El que vi anoche en televisión era el ministro de un gobierno que nadie sabía hacia donde apuntaba, pero que estaba en la encrucijada de hacer algo drástico. Y es que todos, casi todos, vivíamos a la deriva, no sabíamos exactamente hacia dónde ir, el país padecía la más grave crisis económica de la historia, desde la guerra con Chile, pero también sufría crisis de brújula, ausencia de Norte. A veces la historia se repite.

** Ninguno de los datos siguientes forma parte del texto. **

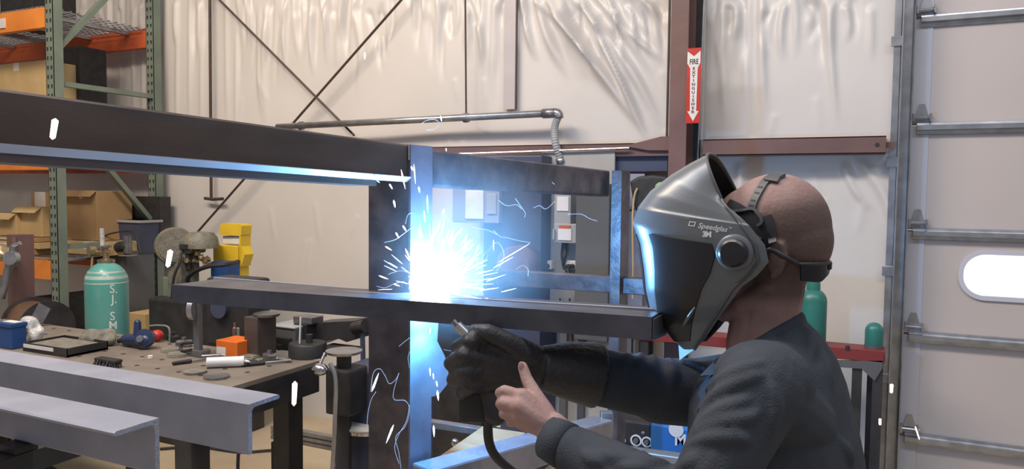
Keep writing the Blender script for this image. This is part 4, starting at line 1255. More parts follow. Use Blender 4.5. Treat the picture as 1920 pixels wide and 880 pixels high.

A la mañana siguiente del anuncio del fuji shock, salí con intención de ir a trabajar como sea, incluso a pié. El viejo volkswagen lo vendí durante la hiperinflación, tratando de salvar los baches económicos de una situación que había escapado de control. Me atrasé en los pagos escolares y los curas perdonan pecados, pero no las deudas. Por Surco no pasaba nadie, no había movimiento de combis, buses, autos particulares, nada. No volaba ni una mosca y debía llegar hasta Global, en Pueblo Libre, más allá de la avenida Brasil. Imposible hacerlo a pie. Había gente en las esquinas, igual que yo, mirando en todas direcciones, pero ningún transporte público, ni para remedio.
“Hasta dónde vas vecino – me gritó la voz salvadora de Maradona- yo te puedo dejar en Salaverry ”.

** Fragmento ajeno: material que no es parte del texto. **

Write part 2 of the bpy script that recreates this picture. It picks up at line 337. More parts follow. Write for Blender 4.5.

En medio de esta desgracia apareció el vecino que cariñosamente llamamos Maradona, contador de una empresa y los fines de semana dejaba terno y corbata para calzar desteñidos zapatos deportivos y patear piedras y pelotas, en un descampado en el que hoy existen edificios de un conjunto habitacional de la Fuerza Aérea.
– No sé lo que están haciendo, pero es como si hubiese estallado una bomba atómica, comentó.

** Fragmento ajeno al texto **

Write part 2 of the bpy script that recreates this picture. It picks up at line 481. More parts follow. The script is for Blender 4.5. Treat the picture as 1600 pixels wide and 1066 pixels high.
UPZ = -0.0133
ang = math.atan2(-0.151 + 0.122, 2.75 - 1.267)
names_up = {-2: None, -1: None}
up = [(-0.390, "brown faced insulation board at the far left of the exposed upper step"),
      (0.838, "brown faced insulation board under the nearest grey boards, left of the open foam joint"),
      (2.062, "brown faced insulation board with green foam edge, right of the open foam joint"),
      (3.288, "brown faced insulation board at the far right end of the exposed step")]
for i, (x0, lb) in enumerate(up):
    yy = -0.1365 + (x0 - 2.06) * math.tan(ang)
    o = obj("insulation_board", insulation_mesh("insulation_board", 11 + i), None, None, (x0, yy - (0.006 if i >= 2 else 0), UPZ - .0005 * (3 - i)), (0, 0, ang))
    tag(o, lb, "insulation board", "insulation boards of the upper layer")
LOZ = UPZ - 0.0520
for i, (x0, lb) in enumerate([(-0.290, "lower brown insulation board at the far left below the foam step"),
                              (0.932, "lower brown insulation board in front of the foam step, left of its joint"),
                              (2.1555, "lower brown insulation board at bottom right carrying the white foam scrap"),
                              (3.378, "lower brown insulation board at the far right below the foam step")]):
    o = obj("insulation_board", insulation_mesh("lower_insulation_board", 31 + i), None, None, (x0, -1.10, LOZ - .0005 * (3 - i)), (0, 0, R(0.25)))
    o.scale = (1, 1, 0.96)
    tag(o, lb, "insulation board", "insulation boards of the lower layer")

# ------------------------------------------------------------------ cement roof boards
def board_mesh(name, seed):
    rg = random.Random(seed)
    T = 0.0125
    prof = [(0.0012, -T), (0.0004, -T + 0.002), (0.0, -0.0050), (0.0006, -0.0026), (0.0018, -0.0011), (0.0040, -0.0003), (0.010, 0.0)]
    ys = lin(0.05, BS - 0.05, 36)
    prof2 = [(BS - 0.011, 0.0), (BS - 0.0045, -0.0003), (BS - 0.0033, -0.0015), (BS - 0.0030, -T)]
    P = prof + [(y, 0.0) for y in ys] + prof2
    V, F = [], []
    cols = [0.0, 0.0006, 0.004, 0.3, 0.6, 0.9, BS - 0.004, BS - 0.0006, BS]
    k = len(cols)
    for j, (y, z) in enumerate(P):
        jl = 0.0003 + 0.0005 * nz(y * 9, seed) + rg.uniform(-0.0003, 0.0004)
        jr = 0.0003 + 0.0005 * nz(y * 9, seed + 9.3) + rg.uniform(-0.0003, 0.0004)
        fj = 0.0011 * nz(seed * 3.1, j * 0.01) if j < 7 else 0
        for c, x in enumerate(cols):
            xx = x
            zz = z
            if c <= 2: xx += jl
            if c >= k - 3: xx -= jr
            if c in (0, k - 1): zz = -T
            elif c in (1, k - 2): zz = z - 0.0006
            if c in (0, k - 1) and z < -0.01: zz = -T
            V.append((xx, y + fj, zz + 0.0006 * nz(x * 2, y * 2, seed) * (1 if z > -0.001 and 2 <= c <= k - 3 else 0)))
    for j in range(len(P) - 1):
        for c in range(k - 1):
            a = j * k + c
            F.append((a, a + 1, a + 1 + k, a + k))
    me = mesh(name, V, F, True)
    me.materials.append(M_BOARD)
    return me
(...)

En el trayecto todo era igual, uno que otro auto particular y miles de personas, en todas las esquinas, esperando inútilmente una movilidad que nunca pasaría. Me dejó en el cruce de Salaverry con Cuba y comencé a caminar rumbo a la avenida Brasil, pasando la plaza de Jesús María, frente a la iglesia de San José, cuando tropecé con un cuadro surrealista. Un grupo de policías con una tanqueta y bombas lacrimógenas intentaba poner orden en medio de una turba que amenazaba saquear el mercado. Grupos de personas corrían de un lado a otro y algunas de ellas, mujeres, madres de familia desesperadas por conseguir algo de alimento, gritaron:
– Llegó el fiscal, llegó el fiscal….
– No, no soy fiscal, advertí, arreglándome el nudo de una corbata que apretaba más que nunca.
– Usted diga que es el fiscal, me susurró una de ellas al oído.
– Buenos días señor fiscal, dijo en voz alta un mayor de la policía que se cuadró solemnemente e hizo el saludo que acostumbra la gente de uniforme, con la mano cerca a la sien derecha.
– Buenos días, respondí.
– Usted decida doctor – insistió el oficial- le sugiero que abramos las puertas y se comience a vender, pero en pequeñas raciones, antes que esto se vuelva saqueo.
– Está bien, dije, que abran las puertas y vendan máximo dos kilos por persona. Arroz, azúcar, etc.
– Permiso doctor, gritó el mayor y se dirigió apurado, con las señoras tras sus pasos, apurados todos.
En la vida hay momentos que es mejor apurar el paso pensé y seguí rápidamente rumbo a la avenida Brasil. Allá, en el canal de televisión me esperaba un gerente igualmente apurado, desesperado. Carlos Guillén intentaba armar equipos de reporteros, camarógrafos y choferes para salir pronto a cubrir las noticias.